A.M. Best Affirms Ratings Of Arch Capital

March 22, 2014

Rating company A.M. Best has affirmed the financial strength rating of A+ and the issuer credit ratings of “aa-” of Arch Reinsurance Ltd. and its strategic affiliates.

A.M. Best also has affirmed the ICR of “bbb+” of Arch Capital Group [US] Inc. [Delaware]. Concurrently, A.M. Best has affirmed the ICR of “a-” as well as all debt ratings of the ultimate holding company, Arch Capital Group Ltd. The outlook for all ratings is stable.

A statement from the ratings agency said, “The affirmations reflect Arch’s continued superior operating performance, consistently excellent capitalization and demonstrated enterprise risk management [ERM]. The ratings also acknowledge the depth and experience of the organization’s management team.

“Arch maintains a very strong underwriting culture and focuses on actively managing the cycle. The company is capable of writing a broad range of property/casualty insurance and reinsurance on a worldwide basis and focuses on specialty lines. Arch Capital recently acquired a mortgage insurance operating platform, which will serve as the foundation for Arch to enter the U.S. mortgage insurance market and further diversify its product offerings.
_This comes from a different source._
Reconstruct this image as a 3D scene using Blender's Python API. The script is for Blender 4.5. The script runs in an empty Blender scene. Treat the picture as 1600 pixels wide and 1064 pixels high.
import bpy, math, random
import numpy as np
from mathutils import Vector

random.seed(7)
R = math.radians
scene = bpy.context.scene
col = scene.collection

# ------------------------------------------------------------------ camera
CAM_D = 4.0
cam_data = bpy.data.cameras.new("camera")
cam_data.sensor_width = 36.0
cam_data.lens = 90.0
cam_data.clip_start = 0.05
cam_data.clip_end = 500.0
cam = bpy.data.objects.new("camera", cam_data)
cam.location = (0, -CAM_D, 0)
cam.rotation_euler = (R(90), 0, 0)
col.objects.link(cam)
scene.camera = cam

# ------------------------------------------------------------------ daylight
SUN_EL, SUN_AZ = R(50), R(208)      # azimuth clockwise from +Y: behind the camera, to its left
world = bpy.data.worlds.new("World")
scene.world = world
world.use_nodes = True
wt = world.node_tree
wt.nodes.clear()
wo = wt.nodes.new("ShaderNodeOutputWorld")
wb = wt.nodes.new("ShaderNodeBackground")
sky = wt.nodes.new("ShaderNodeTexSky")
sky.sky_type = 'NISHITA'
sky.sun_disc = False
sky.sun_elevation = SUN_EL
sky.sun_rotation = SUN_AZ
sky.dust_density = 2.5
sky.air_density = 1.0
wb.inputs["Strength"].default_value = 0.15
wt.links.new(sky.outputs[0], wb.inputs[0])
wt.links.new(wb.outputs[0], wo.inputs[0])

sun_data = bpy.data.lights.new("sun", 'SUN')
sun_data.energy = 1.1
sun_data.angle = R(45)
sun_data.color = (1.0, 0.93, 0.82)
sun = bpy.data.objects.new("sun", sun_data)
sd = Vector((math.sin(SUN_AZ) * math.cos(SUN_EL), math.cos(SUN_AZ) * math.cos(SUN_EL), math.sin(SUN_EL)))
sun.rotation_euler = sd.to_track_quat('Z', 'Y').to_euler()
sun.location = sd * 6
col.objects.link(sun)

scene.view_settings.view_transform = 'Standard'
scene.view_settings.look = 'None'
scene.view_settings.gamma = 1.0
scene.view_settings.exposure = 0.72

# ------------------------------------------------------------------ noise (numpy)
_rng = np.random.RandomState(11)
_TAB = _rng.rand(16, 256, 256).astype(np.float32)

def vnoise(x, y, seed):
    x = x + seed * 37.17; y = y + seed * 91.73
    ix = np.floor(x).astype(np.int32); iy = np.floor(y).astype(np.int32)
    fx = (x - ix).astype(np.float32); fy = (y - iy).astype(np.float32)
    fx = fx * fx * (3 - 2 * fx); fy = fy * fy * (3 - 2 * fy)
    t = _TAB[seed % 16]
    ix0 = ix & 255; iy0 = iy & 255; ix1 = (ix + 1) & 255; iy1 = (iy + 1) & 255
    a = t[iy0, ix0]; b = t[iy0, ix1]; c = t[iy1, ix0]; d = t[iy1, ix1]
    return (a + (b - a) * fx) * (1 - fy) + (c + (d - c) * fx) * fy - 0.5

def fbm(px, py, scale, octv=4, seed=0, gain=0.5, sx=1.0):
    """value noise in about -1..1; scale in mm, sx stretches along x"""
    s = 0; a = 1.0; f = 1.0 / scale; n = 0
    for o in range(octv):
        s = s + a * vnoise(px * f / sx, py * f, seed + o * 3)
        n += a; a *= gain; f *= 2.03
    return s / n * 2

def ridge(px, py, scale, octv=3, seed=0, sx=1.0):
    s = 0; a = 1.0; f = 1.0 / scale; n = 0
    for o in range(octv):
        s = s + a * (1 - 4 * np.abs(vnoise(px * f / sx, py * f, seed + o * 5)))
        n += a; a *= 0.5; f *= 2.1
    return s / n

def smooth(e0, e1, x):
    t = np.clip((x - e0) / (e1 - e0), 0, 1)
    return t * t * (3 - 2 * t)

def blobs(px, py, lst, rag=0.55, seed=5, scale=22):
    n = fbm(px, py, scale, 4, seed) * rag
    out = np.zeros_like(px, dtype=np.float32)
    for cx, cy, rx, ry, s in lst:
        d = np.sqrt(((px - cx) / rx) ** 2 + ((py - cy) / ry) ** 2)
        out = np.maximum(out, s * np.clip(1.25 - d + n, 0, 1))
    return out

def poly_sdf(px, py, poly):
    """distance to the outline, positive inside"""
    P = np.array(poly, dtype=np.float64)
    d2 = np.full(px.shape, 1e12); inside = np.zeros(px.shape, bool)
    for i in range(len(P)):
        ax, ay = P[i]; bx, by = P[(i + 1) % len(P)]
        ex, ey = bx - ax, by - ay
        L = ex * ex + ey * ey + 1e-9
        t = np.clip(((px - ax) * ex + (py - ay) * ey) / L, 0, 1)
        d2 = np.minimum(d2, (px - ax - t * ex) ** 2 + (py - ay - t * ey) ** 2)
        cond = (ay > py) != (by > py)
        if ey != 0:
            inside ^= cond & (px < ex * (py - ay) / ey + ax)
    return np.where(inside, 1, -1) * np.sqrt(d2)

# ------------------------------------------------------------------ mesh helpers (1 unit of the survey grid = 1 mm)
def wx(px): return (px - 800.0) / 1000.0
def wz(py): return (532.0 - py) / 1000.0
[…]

“Since Arch’s inception, overall operating results have been strong and certain metrics have exceeded most peers in the sector. In addition, Arch has historically reported stable and consistent financial results with lower levels of volatility than many of its peers. Arch has maintained a prudent investment portfolio and conservative reserving philosophy, which helps to uphold its balance sheet strength. Underpinning all of Arch’s activities is that the organization has successfully evolved its ERM framework over time as the company continues to become more complex.

“Partially offsetting these positive rating attributes are the current soft market conditions through which Arch, as well as all industry participants, must navigate.

“Factors that could result in negative rating pressure include unfavorable operating profitability trends, outsized catastrophe or investment losses relative to Arch’s peers, significant adverse loss reserve development and/or a material decline in risk-adjusted capital. However, factors that could lead to a positive outlook or rating upgrades would be the continuation of long term, consistently strong operating profitability relative to its peers and maintenance of strong risk-adjusted capital levels.”